** START Records shown **

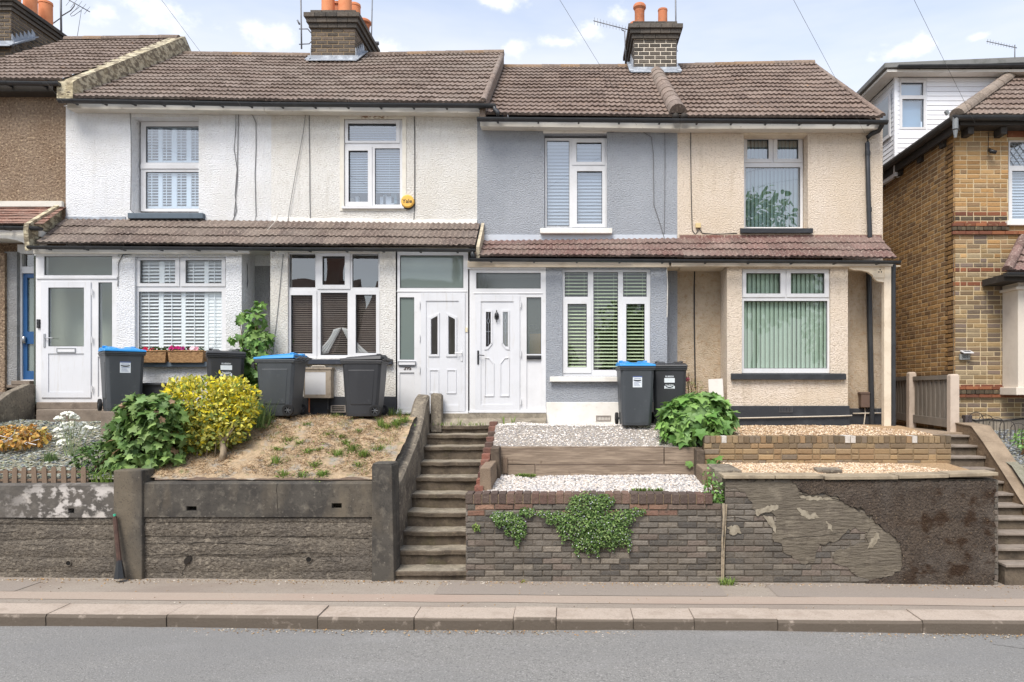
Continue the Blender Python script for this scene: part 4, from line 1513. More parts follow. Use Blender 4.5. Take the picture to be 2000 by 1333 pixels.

** END Records shown **
** START Records shown **

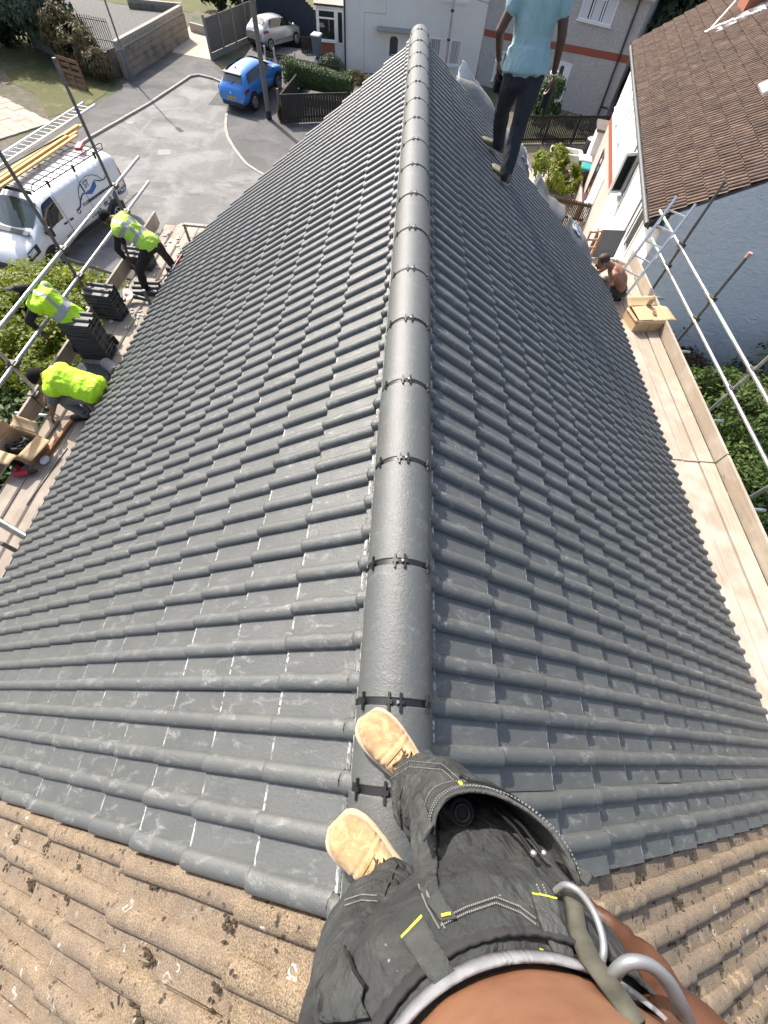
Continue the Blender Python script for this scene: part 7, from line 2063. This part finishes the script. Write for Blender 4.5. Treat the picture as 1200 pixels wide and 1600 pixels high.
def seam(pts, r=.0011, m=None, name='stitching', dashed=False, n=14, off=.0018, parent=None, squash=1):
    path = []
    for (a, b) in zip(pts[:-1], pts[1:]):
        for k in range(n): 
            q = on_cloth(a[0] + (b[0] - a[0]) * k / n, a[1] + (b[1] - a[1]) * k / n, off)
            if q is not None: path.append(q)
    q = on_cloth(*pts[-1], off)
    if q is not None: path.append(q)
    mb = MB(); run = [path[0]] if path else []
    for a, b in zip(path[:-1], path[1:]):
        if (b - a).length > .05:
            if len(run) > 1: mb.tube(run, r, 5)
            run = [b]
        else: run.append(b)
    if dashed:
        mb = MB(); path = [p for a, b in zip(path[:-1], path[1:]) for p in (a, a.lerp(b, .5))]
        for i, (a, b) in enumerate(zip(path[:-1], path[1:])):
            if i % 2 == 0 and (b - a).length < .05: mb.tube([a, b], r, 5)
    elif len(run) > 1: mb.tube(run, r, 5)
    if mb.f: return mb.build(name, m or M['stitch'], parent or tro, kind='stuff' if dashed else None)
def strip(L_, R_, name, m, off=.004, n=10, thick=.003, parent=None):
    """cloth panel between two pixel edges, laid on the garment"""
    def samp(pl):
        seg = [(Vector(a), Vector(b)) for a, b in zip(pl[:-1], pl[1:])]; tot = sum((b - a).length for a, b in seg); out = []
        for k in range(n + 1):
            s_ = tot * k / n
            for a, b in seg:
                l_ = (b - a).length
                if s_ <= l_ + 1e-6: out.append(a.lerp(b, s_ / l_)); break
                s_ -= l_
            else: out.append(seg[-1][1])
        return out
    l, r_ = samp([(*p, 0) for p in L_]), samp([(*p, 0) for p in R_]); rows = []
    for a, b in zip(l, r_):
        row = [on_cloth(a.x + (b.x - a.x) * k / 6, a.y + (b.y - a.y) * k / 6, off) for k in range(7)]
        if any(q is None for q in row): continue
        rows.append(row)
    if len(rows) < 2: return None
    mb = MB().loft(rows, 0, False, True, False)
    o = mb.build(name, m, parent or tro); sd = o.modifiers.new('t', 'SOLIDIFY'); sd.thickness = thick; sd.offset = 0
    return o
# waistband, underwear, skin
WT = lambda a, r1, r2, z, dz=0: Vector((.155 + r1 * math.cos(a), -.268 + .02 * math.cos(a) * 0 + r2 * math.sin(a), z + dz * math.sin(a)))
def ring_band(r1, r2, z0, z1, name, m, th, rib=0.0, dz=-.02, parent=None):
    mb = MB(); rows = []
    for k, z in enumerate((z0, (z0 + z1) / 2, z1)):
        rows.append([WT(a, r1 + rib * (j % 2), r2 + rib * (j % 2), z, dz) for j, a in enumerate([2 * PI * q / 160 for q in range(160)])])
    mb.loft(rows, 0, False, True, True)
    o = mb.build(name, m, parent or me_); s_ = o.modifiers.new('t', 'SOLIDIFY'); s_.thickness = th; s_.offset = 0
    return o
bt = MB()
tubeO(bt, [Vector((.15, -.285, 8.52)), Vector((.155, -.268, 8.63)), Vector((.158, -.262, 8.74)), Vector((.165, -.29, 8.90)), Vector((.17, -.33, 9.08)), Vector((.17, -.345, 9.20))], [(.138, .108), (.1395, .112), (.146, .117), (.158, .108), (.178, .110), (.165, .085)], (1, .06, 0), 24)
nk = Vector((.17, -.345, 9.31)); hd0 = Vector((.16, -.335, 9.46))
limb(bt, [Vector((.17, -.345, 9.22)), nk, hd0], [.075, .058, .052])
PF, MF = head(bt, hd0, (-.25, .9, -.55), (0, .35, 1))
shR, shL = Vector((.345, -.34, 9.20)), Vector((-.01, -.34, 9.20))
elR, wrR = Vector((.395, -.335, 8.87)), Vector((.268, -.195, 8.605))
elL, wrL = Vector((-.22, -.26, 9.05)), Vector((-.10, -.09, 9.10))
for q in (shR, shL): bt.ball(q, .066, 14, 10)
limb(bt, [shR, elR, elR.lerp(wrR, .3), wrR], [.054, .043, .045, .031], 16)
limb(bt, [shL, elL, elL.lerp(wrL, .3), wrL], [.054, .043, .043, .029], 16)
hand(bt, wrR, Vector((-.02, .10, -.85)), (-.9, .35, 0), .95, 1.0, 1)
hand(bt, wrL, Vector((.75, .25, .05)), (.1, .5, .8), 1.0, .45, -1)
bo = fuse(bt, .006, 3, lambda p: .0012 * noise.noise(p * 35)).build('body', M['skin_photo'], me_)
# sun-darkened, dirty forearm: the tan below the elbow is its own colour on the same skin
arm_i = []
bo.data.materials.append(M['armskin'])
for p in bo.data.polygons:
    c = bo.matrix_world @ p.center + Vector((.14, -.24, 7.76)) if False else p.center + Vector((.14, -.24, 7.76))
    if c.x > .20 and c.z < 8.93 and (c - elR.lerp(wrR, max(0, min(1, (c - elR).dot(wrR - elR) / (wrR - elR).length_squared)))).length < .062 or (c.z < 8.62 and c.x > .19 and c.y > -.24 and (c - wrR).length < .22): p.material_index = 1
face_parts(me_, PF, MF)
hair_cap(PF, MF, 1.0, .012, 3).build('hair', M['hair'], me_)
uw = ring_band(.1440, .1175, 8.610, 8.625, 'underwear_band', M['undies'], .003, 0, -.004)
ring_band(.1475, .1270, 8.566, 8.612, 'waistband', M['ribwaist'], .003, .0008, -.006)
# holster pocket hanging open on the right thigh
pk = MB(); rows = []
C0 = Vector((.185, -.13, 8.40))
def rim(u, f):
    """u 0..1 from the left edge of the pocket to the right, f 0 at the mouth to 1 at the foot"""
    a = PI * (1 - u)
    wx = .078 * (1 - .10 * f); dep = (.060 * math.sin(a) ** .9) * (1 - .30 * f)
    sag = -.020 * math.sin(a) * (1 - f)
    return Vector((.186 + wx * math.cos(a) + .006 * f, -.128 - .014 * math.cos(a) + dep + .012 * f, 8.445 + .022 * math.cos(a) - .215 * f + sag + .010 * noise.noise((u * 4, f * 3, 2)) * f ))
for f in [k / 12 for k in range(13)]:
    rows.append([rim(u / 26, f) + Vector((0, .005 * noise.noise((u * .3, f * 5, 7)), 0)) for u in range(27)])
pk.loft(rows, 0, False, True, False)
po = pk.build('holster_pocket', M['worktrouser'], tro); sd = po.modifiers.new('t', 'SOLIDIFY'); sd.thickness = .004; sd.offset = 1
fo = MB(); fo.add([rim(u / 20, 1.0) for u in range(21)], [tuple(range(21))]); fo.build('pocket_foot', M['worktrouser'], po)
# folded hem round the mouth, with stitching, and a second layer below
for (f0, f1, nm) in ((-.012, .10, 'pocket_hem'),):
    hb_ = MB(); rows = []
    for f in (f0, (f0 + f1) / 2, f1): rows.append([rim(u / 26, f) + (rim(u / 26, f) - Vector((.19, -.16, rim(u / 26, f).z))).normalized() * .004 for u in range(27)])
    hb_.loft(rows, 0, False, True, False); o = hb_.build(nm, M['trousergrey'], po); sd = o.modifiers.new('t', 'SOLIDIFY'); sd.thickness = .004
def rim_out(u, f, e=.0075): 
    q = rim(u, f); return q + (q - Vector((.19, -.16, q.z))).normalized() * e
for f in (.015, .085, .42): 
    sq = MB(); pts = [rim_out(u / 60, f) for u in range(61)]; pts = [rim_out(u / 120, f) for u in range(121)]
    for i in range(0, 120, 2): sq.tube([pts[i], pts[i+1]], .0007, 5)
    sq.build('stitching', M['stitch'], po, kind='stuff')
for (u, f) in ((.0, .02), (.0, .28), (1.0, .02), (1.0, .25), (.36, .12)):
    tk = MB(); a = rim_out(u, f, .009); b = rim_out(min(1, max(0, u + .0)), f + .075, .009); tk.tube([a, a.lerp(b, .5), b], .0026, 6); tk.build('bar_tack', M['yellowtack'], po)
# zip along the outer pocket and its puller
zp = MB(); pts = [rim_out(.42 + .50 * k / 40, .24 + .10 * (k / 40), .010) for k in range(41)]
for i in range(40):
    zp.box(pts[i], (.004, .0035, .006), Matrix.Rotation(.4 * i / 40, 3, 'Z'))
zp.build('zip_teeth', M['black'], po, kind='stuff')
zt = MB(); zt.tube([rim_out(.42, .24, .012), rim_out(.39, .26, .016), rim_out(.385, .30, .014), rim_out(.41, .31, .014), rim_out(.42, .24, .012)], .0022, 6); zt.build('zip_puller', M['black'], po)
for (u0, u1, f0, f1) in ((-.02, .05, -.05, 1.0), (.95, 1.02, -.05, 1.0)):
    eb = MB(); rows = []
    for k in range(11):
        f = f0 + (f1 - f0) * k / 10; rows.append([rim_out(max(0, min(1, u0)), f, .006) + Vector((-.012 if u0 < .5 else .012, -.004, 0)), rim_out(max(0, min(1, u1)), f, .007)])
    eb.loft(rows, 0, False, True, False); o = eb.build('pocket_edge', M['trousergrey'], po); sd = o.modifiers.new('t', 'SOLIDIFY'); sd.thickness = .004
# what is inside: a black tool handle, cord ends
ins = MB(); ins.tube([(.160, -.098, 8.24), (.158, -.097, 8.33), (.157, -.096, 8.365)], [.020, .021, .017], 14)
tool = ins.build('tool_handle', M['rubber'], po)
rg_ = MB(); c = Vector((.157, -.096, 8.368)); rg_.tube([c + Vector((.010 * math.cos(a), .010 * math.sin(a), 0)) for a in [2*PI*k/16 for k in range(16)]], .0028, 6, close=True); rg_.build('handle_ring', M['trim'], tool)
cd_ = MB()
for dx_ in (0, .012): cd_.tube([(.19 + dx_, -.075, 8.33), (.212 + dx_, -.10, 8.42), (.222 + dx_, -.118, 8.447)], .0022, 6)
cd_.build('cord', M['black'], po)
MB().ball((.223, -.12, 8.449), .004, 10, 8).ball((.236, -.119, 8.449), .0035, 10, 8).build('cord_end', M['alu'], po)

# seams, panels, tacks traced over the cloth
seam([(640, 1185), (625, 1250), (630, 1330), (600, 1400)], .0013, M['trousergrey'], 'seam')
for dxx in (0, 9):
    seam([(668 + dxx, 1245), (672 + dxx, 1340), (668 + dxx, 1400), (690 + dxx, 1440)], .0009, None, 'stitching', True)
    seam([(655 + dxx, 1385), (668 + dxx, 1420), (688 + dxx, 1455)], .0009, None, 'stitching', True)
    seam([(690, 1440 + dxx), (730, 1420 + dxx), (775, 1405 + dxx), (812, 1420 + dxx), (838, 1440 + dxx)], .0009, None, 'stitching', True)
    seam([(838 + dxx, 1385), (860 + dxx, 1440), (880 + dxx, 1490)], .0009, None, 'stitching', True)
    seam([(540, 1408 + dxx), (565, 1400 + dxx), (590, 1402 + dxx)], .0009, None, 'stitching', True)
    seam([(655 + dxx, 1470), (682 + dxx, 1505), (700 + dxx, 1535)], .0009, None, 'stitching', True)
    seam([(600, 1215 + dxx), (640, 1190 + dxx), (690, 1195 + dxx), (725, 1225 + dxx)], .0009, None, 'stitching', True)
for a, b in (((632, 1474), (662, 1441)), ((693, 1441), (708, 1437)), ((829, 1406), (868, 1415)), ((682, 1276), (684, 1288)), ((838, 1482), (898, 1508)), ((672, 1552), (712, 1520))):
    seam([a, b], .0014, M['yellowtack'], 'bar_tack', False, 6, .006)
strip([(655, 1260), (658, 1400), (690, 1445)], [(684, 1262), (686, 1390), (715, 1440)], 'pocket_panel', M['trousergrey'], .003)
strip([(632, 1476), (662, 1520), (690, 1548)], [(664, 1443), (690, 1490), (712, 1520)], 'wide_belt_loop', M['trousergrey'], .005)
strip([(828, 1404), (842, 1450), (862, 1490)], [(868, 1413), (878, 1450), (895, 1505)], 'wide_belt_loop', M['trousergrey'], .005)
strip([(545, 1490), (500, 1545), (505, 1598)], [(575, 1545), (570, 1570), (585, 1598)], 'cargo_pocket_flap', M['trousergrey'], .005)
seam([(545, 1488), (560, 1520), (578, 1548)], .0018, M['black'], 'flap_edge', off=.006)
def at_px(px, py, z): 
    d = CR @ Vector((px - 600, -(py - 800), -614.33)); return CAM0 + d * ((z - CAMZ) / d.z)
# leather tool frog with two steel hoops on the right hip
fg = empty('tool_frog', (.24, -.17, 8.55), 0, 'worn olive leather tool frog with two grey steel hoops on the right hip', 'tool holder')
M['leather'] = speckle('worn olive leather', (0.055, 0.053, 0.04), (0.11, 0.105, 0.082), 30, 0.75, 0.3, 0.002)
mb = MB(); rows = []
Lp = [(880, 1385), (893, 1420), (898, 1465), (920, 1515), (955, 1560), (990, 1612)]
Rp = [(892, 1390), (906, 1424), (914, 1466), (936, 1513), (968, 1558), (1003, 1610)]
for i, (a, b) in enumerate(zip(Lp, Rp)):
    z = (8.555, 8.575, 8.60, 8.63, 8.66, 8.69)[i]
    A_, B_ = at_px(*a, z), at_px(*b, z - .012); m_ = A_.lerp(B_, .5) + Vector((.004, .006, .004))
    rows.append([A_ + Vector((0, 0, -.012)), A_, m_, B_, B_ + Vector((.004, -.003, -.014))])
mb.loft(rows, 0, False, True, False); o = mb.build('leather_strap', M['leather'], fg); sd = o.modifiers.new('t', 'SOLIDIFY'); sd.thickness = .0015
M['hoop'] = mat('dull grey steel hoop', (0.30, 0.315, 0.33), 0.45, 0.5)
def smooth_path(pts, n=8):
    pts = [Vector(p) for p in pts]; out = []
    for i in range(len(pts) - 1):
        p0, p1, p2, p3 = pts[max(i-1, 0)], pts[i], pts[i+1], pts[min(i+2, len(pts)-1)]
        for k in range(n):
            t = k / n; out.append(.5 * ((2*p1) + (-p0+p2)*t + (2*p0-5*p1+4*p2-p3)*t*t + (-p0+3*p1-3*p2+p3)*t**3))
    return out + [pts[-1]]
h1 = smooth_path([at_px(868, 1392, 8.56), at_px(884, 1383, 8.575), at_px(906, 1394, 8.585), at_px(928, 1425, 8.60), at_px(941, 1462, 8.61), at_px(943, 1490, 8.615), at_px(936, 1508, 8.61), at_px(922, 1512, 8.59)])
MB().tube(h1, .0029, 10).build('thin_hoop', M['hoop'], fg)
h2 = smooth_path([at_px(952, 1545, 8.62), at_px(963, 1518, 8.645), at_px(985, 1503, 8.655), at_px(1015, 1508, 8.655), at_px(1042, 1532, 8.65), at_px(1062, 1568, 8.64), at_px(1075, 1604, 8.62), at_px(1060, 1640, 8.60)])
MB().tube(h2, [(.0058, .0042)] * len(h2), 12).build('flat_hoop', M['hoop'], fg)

** END Records shown **
** START Records shown **

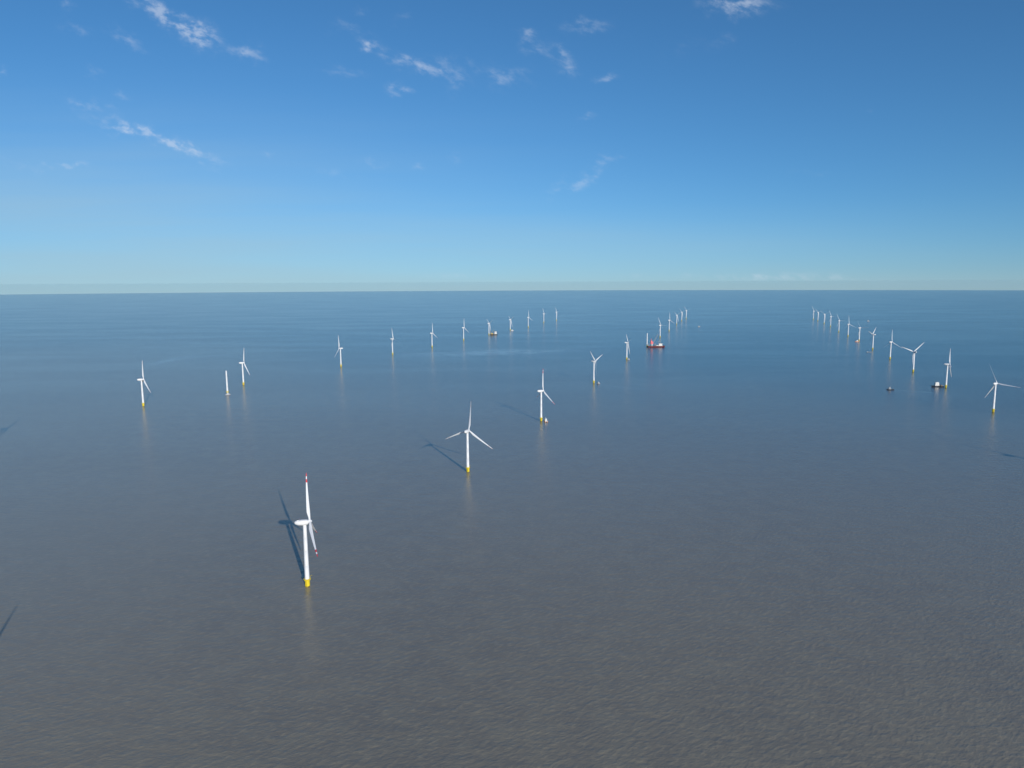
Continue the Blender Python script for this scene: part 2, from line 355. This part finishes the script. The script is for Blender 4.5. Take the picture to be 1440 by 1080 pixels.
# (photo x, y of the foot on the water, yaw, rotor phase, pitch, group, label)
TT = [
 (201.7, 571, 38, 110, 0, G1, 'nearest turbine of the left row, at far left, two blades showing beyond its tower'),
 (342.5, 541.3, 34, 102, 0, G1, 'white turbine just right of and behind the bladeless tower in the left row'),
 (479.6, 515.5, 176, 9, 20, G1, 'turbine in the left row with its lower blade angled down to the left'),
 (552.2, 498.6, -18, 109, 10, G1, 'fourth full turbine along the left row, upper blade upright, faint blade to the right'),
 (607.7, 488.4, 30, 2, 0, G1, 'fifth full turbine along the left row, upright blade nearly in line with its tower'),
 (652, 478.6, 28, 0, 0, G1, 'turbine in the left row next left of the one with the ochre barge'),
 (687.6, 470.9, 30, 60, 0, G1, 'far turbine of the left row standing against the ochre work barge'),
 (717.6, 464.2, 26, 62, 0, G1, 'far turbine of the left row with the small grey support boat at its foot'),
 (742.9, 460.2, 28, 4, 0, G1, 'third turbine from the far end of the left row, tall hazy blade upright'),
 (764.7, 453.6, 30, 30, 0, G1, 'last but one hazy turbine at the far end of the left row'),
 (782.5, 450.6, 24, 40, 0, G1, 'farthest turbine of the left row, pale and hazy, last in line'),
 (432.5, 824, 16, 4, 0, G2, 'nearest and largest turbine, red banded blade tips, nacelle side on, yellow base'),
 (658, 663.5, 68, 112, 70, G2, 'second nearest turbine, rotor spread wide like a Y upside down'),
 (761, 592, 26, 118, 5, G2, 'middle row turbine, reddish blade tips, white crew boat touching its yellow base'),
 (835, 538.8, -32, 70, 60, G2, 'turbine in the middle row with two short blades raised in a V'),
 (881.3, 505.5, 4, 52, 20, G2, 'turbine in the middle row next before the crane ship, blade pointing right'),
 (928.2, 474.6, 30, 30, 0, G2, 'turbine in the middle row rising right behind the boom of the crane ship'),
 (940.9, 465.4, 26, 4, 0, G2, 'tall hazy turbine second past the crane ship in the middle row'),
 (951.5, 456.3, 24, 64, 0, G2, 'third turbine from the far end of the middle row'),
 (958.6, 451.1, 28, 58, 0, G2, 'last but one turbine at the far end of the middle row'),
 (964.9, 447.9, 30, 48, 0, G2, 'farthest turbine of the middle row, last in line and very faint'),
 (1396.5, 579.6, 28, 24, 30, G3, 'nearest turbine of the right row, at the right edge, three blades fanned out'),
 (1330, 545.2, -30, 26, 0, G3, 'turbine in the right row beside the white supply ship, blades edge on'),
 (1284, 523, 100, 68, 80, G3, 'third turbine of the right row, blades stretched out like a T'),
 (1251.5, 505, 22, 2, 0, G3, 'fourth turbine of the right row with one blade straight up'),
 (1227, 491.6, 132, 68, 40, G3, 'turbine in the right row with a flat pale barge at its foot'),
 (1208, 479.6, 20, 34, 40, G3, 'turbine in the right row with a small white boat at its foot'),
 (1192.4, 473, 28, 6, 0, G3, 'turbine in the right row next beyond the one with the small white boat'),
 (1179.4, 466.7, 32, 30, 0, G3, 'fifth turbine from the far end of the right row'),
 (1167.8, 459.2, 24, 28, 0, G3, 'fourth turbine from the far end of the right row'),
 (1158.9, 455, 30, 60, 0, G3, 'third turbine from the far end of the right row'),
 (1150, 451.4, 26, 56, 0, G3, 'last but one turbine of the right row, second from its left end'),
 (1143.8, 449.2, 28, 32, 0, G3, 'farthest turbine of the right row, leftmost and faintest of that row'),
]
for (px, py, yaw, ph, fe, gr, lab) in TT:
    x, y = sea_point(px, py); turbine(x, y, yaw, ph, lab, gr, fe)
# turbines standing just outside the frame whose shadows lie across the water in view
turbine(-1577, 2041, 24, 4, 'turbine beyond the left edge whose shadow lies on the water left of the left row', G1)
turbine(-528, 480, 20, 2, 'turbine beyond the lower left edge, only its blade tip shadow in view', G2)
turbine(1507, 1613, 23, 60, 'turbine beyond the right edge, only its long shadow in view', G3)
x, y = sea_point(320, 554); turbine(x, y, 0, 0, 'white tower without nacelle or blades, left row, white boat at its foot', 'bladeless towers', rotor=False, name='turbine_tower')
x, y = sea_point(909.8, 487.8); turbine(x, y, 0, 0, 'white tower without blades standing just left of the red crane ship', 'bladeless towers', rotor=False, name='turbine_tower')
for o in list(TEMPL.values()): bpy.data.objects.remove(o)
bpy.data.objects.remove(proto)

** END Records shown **

Return each line of the data that contains the string "Take".

§ **Result below**
Continue the Blender Python script for this scene: part 4, from line 1513. More parts follow. Use Blender 4.5. Take the picture to be 2000 by 1333 pixels.
Continue the Blender Python script for this scene: part 2, from line 355. This part finishes the script. The script is for Blender 4.5. Take the picture to be 1440 by 1080 pixels.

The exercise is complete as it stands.